Suppose $X = [0,1]$ is a topological space with $\tau = \{\{\},[0,1/2],(1/2,1], X\}$. I want to find (classify) all of the continuous functions from $X$ to the reals.
I have tried to find the preimage of the function on any open subsets of $\mathbb{R}$ such that they are elements of $\tau$ (such that the function takes the range as one of the elements in $\tau$) but it seems to be useless and I have no idea what I should do next. Would anyone please give me some hints on this problem? Thanks!
The continuous functions are exactly the functions which are constant on the sets $[0,\frac{1}{2}]$ and $(\frac{1}{2},1]$. It is easy to check that such functions are indeed continuous. Now we'll show why these are all the continuous functions.

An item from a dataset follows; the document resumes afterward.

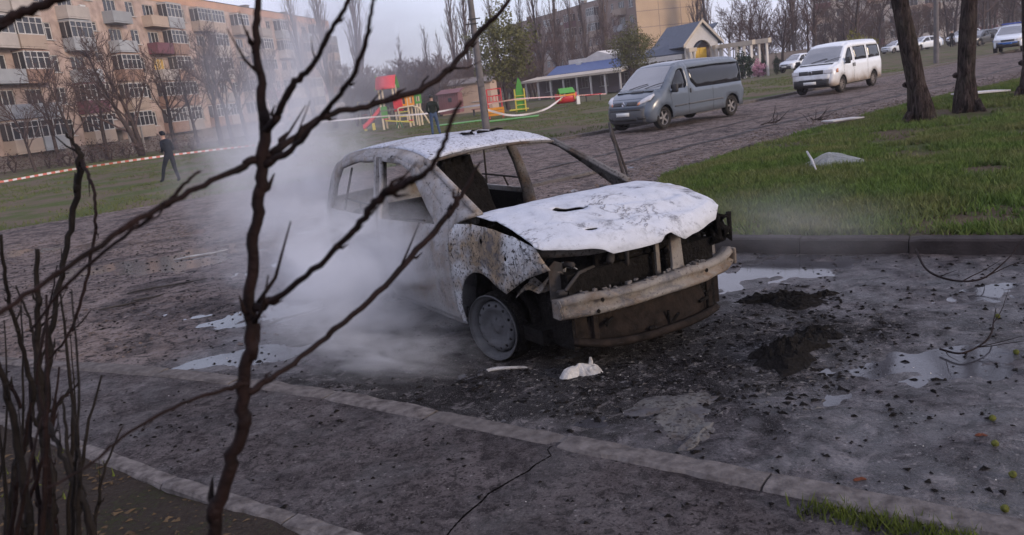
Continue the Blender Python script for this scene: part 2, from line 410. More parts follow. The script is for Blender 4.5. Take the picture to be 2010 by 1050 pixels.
bm = bmesh.new(); bm.from_mesh(me); bmesh.ops.delete(bm, geom=[v for v in bm.verts if not v.link_faces], context='VERTS'); bm.to_mesh(me); bm.free()
me.materials.append(M_ROAD); me.polygons.foreach_set('use_smooth', [True] * len(me.polygons))
o = bpy.data.objects.new('road_surface', me); COL.objects.link(o); o['kind'] = 'structure'
sheet('puddle_water', [(-12.2, 16.4), (-12.2, 11.2), (-7.9, 9.0), (-4.05, 6.95), (-1.8, 5.68), (.1, 4.22), (1.1, 3.45), (1.85, 2.85), (4.5, 1.0), (6.5, 4.6), (4.2, 6.5), (2.2, 7.85), (1.5, 8.7), (1.38, 9.7), (1.7, 11.4), (2.7, 14.3), (3.6, 15.6), (3.6, 16.4)], -.0165, M_WATER, 1.0)

def wobble(pts, n, amp, s):
    """a polyline with small random sideways shifts"""
    r = resample(pts, n, False); r = r + (np.column_stack([vnoise(r[:, 0] * 3, r[:, 1] * 3, s), vnoise(r[:, 0] * 3, r[:, 1] * 3, s + 1)]) - .5) * amp; return [tuple(p) for p in r]
crack_mid = [(.10, 4.02), (.055, 3.95), (.075, 3.88), (.0, 3.80), (-.03, 3.74), (-.09, 3.69), (-.16, 3.63), (-.24, 3.56), (-.27, 3.49), (-.33, 3.40), (-.40, 3.27), (-.47, 3.12), (-.50, 3.05)]
crack_mid = wobble(crack_mid, .018, .045, 4)
nrm = Vector((.80, -.60))
wdt = [.002 + .006 * abs(math.sin(i * 1.7)) * (1 - abs(i / len(crack_mid) - .45)) for i in range(len(crack_mid))]
crack = [(p[0] - nrm.x * q, p[1] - nrm.y * q) for p, q in zip(crack_mid, wdt)] + [(p[0] + nrm.x * q, p[1] + nrm.y * q) for p, q in reversed(list(zip(crack_mid, wdt)))]
sheet('pavement', [K1[0]] + K1[1:] + [(4.0, -.4)] + list(reversed(K2[:-1])) + [(-10.5, 9.9)], .0, M_PAVE, .25, lambda x, y: (fbm(x * 2, y * 2, 4, 21) - .45) * .02, [crack])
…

Suppose $f:X\to\mathbb{R}$ is continuous and we'll show that this function is constant on $[0,\frac{1}{2}]$. Let $x,y\in [0,\frac{1}{2}]$, and write $f(x)=c$. The set $\{c\}$ is closed in $\mathbb{R}$, and by continuity $f^{-1}(c)$ has to be closed in $X$. It is easy to check that the closed sets of $X$ are exactly the elements of $\tau$. Since $x\in f^{-1}(c)$ we know that this inverse image can't be $\emptyset$ or $(\frac{1}{2},1]$. Hence it is either $X$ or $[0,\frac{1}{2}]$, and in either case $y\in f^{-1}(c)$, i.e $f(y)=c$. Similarly we can show that $f$ is constant on $(\frac{1}{2},1]$.